### EXERCISE DIRECTIONS
Give an exact copy of every line, leaving images out.

### GIVEN MATERIAL
===============
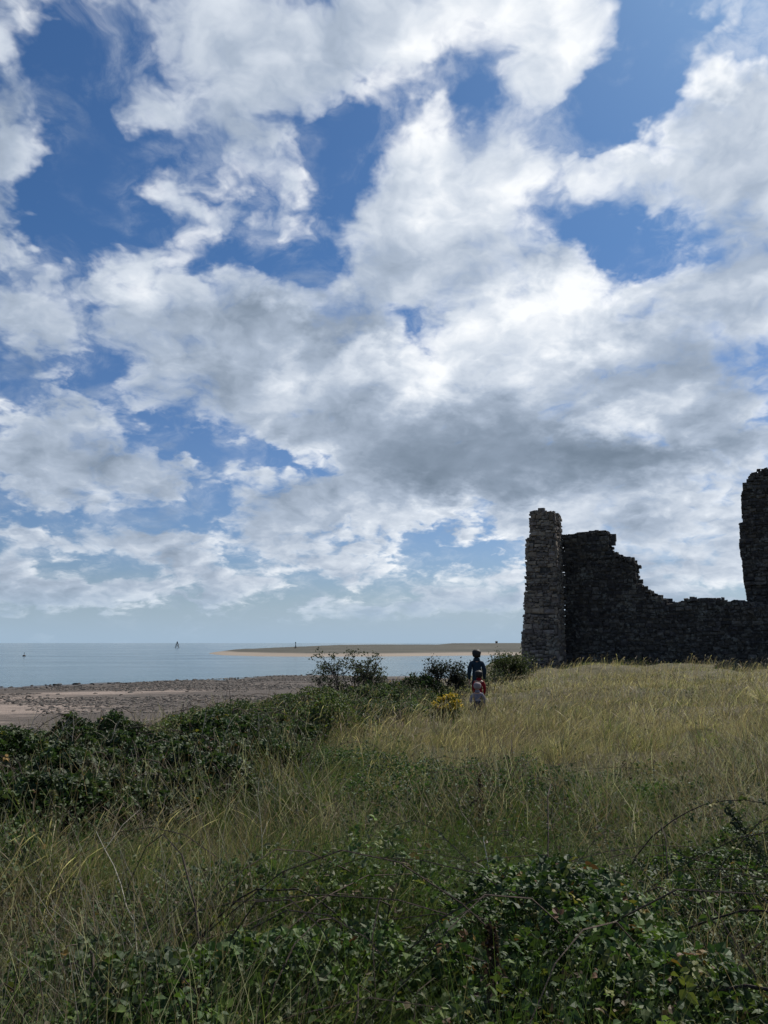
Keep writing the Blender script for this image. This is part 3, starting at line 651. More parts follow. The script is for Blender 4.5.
def dead_twigs(n, dmin, dmax):
    """brown and grey dead stalks lying every way through the green, in patches"""
    x, y = spots_in_view(n, dmin, dmax, .62); k = on_meadow(x, y, 2.0) & (vnoise(x * .7, y * .7, 91, 2) > .47); x, y = x[k], y[k]; n = len(x)
    z = height(x, y); L = vr.uniform(.25, .75, n); a = vr.random(n) * 6.283; ln = vr.uniform(.2, .95, n); d = np.hypot(x, y); w = .0010 + .00024 * d
    V = np.zeros((n, 4, 2, 3), np.float32); tw = vr.random(n) * 6.283; kx, ky = vr.normal(0, .07, n), vr.normal(0, .07, n)
    for i, tt in enumerate((0, .4, .75, 1.0)):
        bx = kx * math.sin(tt * 6) * L; by = ky * math.sin(tt * 5) * L
        for s_ in (0, 1):
            sg = (-1, 1)[s_] * (1 - .6 * tt)
            V[:, i, s_, 0] = x + np.cos(a) * ln * L * tt + bx + np.cos(tw) * w * sg; V[:, i, s_, 1] = y + np.sin(a) * ln * L * tt + by + np.sin(tw) * w * sg
            V[:, i, s_, 2] = z + .05 + L * np.sqrt(1.02 - ln * ln) * tt
    b = (np.arange(n) * 8)[:, None]; lv = np.arange(3)[None] * 2
    Q = np.stack([b + lv, b + lv + 1, b + lv + 3, b + lv + 2], -1).reshape(-1, 4)
    c = pick([(.13, .10, .075), (.20, .165, .125), (.09, .07, .055), (.28, .25, .20), (.16, .11, .08)], n)
    return V.reshape(-1, 3), Q, np.repeat(c[:, None], 8, 1).reshape(-1, 3)
def pick(pal, n, jit=.25):
    pal = np.asarray(pal); return pal[vr.integers(len(pal), size=n)] * vr.uniform(1 - jit, 1 + jit, (n, 1))
parts['dry'] += [dead_twigs(9000, 2.2, 9), dead_twigs(16000, 7, 30), seed_heads(1500, 2.0, 5.5), seed_heads(4200, 3.2, 14), seed_heads(9000, 12, 40)]
for key, nm, lb in (('dry', 'dry_grass', 'long straw coloured grass bent over by the wind across the meadow'), ('green', 'green_grass', 'long green grass growing among the straw coloured tussocks')):
    V, Q, C = merge(parts[key])
    tag(mesh_np(nm, V, Q, None, C, M_GRASS), lb, 'grass', None, 'stuff')
# leaves ------------------------------------------------------------------------
def frames(n, up_bias=.6):
    """random leaf frames: along, across, normal"""
    nrm = vr.normal(0, 1, (n, 3)); nrm[:, 2] = np.abs(nrm[:, 2]) + up_bias; nrm /= np.linalg.norm(nrm, axis=1, keepdims=True)
    r = vr.normal(0, 1, (n, 3)); al = r - nrm * (r * nrm).sum(1, keepdims=True); al /= np.linalg.norm(al, axis=1, keepdims=True) + 1e-9
    return al, np.cross(nrm, al), nrm
def leaves(pos, size, cols, up_bias=.6, slim=.42, triple=False, fold=.18):
    """pointed oval leaves folded along the midrib; triple: three leaflets to a stalk"""
    n = len(pos); size = np.broadcast_to(size, (n,)).astype(float)
    al, ac, nm = frames(n, up_bias)
    if triple:
        A, B, N, P_, S, C = [], [], [], [], [], []
        for ang, sc, off in ((0, 1.0, .30), (1.15, .82, .1), (-1.15, .82, .1)):
            a2 = al * math.cos(ang) + ac * math.sin(ang); b2 = np.cross(nm, a2)
            tilt = vr.normal(-.12, .22, (n, 1)); a2 = a2 + nm * tilt; a2 /= np.linalg.norm(a2, axis=1, keepdims=True)
            A.append(a2); B.append(b2); N.append(nm); P_.append(pos + a2 * size[:, None] * off); S.append(size * sc); C.append(cols * vr.uniform(.85, 1.15, (n, 1)))
        al, ac, nm, pos, size, cols = [np.concatenate(v) for v in (A, B, N, P_, S, C)]; n = len(pos)
    s = size[:, None]
    bend = vr.uniform(-.05, .22, (n, 1)) * s
    b = pos; m1 = pos + al * s * .5 + nm * bend * .2; t = pos + al * s - nm * bend
    f = nm * s * fold; wd = ac * s * slim
    L1 = pos + al * s * .25 + wd * .85 + f * .8; L2 = pos + al * s * .62 + wd * .72 + f * .7
    R1 = pos + al * s * .25 - wd * .85 + f * .8; R2 = pos + al * s * .62 - wd * .72 + f * .7
    V = np.stack([b, m1, t, L1, L2, R1, R2], 1).reshape(-1, 3)
    k = (np.arange(n) * 7)[:, None]
    Q = np.concatenate([k + np.array([[0, 1, 4, 3]]), k + np.array([[0, 5, 6, 1]])]); T = np.concatenate([k + np.array([[1, 2, 4]]), k + np.array([[1, 6, 2]])])
    return V, Q, T, np.repeat(cols[:, None], 7, 1).reshape(-1, 3)
def pick(pal, n, jit=.25):
    pal = np.asarray(pal); return pal[vr.integers(len(pal), size=n)] * vr.uniform(1 - jit, 1 + jit, (n, 1))
BRAMBLE = [(.038, .072, .018), (.05, .088, .020), (.028, .052, .017), (.075, .115, .022), (.04, .066, .024), (.06, .08, .028)]
BR_HI = [(.11, .12, .025), (.16, .14, .03), (.20, .12, .03), (.10, .05, .025)]
HEDGE = [(.028, .052, .017), (.038, .062, .02), (.022, .040, .016), (.06, .080, .03)]
SAGE = [(.075, .10, .045), (.06, .086, .038), (.095, .11, .05), (.05, .074, .03)]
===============
### TASK RESPONSE
Keep writing the Blender script for this image. This is part 3, starting at line 651. More parts follow. The script is for Blender 4.5.
def dead_twigs(n, dmin, dmax):
    """brown and grey dead stalks lying every way through the green, in patches"""
    x, y = spots_in_view(n, dmin, dmax, .62); k = on_meadow(x, y, 2.0) & (vnoise(x * .7, y * .7, 91, 2) > .47); x, y = x[k], y[k]; n = len(x)
    z = height(x, y); L = vr.uniform(.25, .75, n); a = vr.random(n) * 6.283; ln = vr.uniform(.2, .95, n); d = np.hypot(x, y); w = .0010 + .00024 * d
    V = np.zeros((n, 4, 2, 3), np.float32); tw = vr.random(n) * 6.283; kx, ky = vr.normal(0, .07, n), vr.normal(0, .07, n)
    for i, tt in enumerate((0, .4, .75, 1.0)):
        bx = kx * math.sin(tt * 6) * L; by = ky * math.sin(tt * 5) * L
        for s_ in (0, 1):
            sg = (-1, 1)[s_] * (1 - .6 * tt)
            V[:, i, s_, 0] = x + np.cos(a) * ln * L * tt + bx + np.cos(tw) * w * sg; V[:, i, s_, 1] = y + np.sin(a) * ln * L * tt + by + np.sin(tw) * w * sg
            V[:, i, s_, 2] = z + .05 + L * np.sqrt(1.02 - ln * ln) * tt
    b = (np.arange(n) * 8)[:, None]; lv = np.arange(3)[None] * 2
    Q = np.stack([b + lv, b + lv + 1, b + lv + 3, b + lv + 2], -1).reshape(-1, 4)
    c = pick([(.13, .10, .075), (.20, .165, .125), (.09, .07, .055), (.28, .25, .20), (.16, .11, .08)], n)
    return V.reshape(-1, 3), Q, np.repeat(c[:, None], 8, 1).reshape(-1, 3)
def pick(pal, n, jit=.25):
    pal = np.asarray(pal); return pal[vr.integers(len(pal), size=n)] * vr.uniform(1 - jit, 1 + jit, (n, 1))
parts['dry'] += [dead_twigs(9000, 2.2, 9), dead_twigs(16000, 7, 30), seed_heads(1500, 2.0, 5.5), seed_heads(4200, 3.2, 14), seed_heads(9000, 12, 40)]
for key, nm, lb in (('dry', 'dry_grass', 'long straw coloured grass bent over by the wind across the meadow'), ('green', 'green_grass', 'long green grass growing among the straw coloured tussocks')):
    V, Q, C = merge(parts[key])
    tag(mesh_np(nm, V, Q, None, C, M_GRASS), lb, 'grass', None, 'stuff')
# leaves ------------------------------------------------------------------------
def frames(n, up_bias=.6):
    """random leaf frames: along, across, normal"""
    nrm = vr.normal(0, 1, (n, 3)); nrm[:, 2] = np.abs(nrm[:, 2]) + up_bias; nrm /= np.linalg.norm(nrm, axis=1, keepdims=True)
    r = vr.normal(0, 1, (n, 3)); al = r - nrm * (r * nrm).sum(1, keepdims=True); al /= np.linalg.norm(al, axis=1, keepdims=True) + 1e-9
    return al, np.cross(nrm, al), nrm
def leaves(pos, size, cols, up_bias=.6, slim=.42, triple=False, fold=.18):
    """pointed oval leaves folded along the midrib; triple: three leaflets to a stalk"""
    n = len(pos); size = np.broadcast_to(size, (n,)).astype(float)
    al, ac, nm = frames(n, up_bias)
    if triple:
        A, B, N, P_, S, C = [], [], [], [], [], []
        for ang, sc, off in ((0, 1.0, .30), (1.15, .82, .1), (-1.15, .82, .1)):
            a2 = al * math.cos(ang) + ac * math.sin(ang); b2 = np.cross(nm, a2)
            tilt = vr.normal(-.12, .22, (n, 1)); a2 = a2 + nm * tilt; a2 /= np.linalg.norm(a2, axis=1, keepdims=True)
            A.append(a2); B.append(b2); N.append(nm); P_.append(pos + a2 * size[:, None] * off); S.append(size * sc); C.append(cols * vr.uniform(.85, 1.15, (n, 1)))
        al, ac, nm, pos, size, cols = [np.concatenate(v) for v in (A, B, N, P_, S, C)]; n = len(pos)
    s = size[:, None]
    bend = vr.uniform(-.05, .22, (n, 1)) * s
    b = pos; m1 = pos + al * s * .5 + nm * bend * .2; t = pos + al * s - nm * bend
    f = nm * s * fold; wd = ac * s * slim
    L1 = pos + al * s * .25 + wd * .85 + f * .8; L2 = pos + al * s * .62 + wd * .72 + f * .7
    R1 = pos + al * s * .25 - wd * .85 + f * .8; R2 = pos + al * s * .62 - wd * .72 + f * .7
    V = np.stack([b, m1, t, L1, L2, R1, R2], 1).reshape(-1, 3)
    k = (np.arange(n) * 7)[:, None]
    Q = np.concatenate([k + np.array([[0, 1, 4, 3]]), k + np.array([[0, 5, 6, 1]])]); T = np.concatenate([k + np.array([[1, 2, 4]]), k + np.array([[1, 6, 2]])])
    return V, Q, T, np.repeat(cols[:, None], 7, 1).reshape(-1, 3)
def pick(pal, n, jit=.25):
    pal = np.asarray(pal); return pal[vr.integers(len(pal), size=n)] * vr.uniform(1 - jit, 1 + jit, (n, 1))
BRAMBLE = [(.038, .072, .018), (.05, .088, .020), (.028, .052, .017), (.075, .115, .022), (.04, .066, .024), (.06, .08, .028)]
BR_HI = [(.11, .12, .025), (.16, .14, .03), (.20, .12, .03), (.10, .05, .025)]
HEDGE = [(.028, .052, .017), (.038, .062, .02), (.022, .040, .016), (.06, .080, .03)]
SAGE = [(.075, .10, .045), (.06, .086, .038), (.095, .11, .05), (.05, .074, .03)]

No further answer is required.